WHAT YOU HAVE TO DO — Word for word, restate the lines from the start of the data below through the line containing "H = 1.2; PITCH".

DATA EXTRACT —
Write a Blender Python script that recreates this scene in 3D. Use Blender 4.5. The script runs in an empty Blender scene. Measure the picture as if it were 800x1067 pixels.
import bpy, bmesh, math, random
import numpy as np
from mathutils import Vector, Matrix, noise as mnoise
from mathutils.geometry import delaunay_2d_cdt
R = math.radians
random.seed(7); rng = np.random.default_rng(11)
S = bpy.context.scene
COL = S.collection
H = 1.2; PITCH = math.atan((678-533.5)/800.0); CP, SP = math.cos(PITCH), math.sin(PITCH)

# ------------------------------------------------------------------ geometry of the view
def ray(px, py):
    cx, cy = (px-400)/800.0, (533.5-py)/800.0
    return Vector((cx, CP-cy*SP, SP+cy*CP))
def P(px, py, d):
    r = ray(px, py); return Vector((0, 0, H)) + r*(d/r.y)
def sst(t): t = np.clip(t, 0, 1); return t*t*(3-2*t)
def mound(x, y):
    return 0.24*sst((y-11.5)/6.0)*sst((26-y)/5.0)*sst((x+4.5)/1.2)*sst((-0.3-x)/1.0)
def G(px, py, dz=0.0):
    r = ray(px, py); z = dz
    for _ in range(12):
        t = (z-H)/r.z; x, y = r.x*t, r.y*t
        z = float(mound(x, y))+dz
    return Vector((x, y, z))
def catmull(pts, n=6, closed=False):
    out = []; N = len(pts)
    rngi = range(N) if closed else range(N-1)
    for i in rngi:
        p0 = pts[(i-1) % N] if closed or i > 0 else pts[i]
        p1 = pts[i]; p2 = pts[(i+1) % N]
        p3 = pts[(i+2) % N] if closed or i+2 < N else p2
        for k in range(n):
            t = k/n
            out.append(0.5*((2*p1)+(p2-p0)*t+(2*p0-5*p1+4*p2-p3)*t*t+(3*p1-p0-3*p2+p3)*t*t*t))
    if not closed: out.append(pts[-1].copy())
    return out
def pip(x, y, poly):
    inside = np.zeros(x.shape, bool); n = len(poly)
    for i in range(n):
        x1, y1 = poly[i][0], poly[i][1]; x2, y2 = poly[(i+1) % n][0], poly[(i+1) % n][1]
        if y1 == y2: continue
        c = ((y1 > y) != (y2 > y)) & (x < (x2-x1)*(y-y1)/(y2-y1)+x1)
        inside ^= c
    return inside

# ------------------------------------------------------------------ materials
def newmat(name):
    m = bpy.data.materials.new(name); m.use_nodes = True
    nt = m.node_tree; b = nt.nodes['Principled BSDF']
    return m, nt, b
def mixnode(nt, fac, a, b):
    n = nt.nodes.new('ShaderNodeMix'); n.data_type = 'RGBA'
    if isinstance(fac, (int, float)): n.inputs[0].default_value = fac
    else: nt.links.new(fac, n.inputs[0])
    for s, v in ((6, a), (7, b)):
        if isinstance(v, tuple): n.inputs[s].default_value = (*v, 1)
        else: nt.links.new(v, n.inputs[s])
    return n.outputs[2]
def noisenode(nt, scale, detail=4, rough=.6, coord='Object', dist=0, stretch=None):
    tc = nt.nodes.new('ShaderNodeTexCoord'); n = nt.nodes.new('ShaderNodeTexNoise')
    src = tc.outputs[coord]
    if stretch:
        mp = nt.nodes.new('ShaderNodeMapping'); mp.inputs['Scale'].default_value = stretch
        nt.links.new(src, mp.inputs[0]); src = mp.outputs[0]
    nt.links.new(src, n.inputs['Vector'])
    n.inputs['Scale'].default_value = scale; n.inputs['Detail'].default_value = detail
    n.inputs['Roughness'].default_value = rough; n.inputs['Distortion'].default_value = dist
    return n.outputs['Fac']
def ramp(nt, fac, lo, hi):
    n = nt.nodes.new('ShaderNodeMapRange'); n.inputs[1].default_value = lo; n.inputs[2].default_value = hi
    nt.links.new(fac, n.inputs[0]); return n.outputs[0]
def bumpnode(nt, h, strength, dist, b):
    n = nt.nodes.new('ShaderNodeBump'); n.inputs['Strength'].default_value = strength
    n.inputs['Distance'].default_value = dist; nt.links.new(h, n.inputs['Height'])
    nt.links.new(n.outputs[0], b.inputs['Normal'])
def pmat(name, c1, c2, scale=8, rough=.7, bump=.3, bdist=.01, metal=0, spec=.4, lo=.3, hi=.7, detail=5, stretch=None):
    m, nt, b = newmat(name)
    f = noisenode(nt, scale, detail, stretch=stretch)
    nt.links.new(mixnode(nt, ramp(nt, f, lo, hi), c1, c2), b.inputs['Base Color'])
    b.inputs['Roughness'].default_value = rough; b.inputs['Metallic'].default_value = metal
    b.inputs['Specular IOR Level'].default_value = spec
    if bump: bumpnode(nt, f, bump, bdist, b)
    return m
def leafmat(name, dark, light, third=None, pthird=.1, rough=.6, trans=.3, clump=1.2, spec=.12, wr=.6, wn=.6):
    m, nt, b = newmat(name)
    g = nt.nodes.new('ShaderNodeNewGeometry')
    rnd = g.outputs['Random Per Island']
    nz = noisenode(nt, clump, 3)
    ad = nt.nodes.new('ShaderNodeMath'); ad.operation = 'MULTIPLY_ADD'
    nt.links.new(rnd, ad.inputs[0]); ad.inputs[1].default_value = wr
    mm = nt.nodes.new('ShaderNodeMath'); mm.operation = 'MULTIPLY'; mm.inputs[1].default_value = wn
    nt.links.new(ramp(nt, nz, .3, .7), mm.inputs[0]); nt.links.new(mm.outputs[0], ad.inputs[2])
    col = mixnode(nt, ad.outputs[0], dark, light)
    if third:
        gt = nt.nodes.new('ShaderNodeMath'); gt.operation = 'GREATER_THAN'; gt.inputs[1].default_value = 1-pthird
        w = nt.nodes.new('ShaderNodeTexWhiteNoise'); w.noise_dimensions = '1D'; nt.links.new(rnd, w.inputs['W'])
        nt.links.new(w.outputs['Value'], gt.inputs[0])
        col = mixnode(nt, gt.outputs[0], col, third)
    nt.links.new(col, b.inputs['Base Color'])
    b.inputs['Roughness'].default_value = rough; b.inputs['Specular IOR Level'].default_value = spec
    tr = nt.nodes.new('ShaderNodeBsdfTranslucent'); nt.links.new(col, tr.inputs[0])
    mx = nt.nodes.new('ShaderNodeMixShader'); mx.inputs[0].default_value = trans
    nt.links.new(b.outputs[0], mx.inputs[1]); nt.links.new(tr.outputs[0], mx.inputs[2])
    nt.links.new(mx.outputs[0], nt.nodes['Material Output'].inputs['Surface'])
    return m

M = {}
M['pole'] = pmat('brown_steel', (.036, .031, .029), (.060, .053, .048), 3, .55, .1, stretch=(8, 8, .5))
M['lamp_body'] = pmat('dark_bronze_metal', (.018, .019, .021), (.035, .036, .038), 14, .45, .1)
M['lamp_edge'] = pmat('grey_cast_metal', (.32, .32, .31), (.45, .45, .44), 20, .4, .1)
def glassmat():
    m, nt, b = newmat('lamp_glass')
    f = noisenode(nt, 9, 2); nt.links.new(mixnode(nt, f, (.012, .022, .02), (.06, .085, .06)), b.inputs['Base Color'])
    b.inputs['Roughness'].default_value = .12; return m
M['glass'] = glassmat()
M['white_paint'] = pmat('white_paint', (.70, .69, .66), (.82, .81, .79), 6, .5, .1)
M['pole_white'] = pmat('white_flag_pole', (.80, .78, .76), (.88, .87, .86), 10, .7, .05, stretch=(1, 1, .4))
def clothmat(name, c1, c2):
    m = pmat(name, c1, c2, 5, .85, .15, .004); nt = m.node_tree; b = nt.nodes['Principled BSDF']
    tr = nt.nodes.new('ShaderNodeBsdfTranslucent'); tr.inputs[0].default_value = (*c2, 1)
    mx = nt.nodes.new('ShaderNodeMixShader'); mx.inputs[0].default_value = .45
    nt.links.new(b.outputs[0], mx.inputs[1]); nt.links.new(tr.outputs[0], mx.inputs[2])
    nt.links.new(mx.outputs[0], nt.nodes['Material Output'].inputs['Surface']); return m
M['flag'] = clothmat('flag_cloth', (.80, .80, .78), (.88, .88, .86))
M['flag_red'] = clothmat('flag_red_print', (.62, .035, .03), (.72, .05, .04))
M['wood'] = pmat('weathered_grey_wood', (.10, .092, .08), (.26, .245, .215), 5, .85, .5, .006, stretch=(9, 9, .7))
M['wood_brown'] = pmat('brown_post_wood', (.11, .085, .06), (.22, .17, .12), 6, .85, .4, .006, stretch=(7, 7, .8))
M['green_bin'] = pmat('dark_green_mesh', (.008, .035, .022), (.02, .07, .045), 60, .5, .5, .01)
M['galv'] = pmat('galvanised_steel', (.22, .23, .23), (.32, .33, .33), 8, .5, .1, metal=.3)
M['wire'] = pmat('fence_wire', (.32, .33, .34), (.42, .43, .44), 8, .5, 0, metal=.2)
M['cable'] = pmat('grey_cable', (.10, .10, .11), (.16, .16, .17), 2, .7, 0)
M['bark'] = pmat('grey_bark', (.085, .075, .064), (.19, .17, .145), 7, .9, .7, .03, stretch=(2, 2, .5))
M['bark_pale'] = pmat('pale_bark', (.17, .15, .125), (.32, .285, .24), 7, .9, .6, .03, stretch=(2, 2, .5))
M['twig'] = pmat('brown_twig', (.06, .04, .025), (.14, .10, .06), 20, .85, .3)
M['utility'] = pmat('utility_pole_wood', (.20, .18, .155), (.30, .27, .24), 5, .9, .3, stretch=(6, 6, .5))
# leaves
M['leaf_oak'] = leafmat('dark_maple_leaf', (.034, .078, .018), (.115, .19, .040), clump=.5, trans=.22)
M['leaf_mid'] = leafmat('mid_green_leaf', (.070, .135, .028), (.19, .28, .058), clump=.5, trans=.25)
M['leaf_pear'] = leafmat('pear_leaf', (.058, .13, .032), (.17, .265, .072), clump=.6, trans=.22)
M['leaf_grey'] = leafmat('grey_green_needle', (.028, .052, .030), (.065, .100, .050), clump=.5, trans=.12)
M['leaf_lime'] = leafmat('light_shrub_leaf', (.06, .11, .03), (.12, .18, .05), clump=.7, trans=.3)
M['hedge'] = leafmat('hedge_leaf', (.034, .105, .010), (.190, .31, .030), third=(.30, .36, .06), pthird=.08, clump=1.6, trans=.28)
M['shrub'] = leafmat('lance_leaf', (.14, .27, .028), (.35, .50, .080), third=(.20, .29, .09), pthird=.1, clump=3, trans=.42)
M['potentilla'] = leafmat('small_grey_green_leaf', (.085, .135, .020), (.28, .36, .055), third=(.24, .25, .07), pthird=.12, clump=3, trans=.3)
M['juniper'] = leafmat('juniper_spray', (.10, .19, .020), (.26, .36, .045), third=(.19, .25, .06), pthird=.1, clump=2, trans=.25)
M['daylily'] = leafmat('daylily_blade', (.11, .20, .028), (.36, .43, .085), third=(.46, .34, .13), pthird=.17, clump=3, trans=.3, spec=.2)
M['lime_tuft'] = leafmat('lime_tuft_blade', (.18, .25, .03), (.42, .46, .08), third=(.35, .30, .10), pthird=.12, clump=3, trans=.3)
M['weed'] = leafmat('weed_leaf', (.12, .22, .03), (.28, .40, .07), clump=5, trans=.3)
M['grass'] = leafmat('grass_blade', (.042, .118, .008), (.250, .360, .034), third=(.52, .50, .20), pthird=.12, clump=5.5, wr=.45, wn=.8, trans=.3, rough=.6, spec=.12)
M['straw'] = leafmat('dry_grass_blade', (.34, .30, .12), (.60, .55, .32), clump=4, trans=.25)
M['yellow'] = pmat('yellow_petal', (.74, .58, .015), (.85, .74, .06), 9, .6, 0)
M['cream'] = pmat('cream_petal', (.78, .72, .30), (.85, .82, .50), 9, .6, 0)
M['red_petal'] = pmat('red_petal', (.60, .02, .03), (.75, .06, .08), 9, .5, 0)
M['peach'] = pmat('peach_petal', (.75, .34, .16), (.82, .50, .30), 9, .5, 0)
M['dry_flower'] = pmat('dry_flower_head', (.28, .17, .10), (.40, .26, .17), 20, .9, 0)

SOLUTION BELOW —
Write a Blender Python script that recreates this scene in 3D. Use Blender 4.5. The script runs in an empty Blender scene. Measure the picture as if it were 800x1067 pixels.
import bpy, bmesh, math, random
import numpy as np
from mathutils import Vector, Matrix, noise as mnoise
from mathutils.geometry import delaunay_2d_cdt
R = math.radians
random.seed(7); rng = np.random.default_rng(11)
S = bpy.context.scene
COL = S.collection
H = 1.2; PITCH = math.atan((678-533.5)/800.0); CP, SP = math.cos(PITCH), math.sin(PITCH)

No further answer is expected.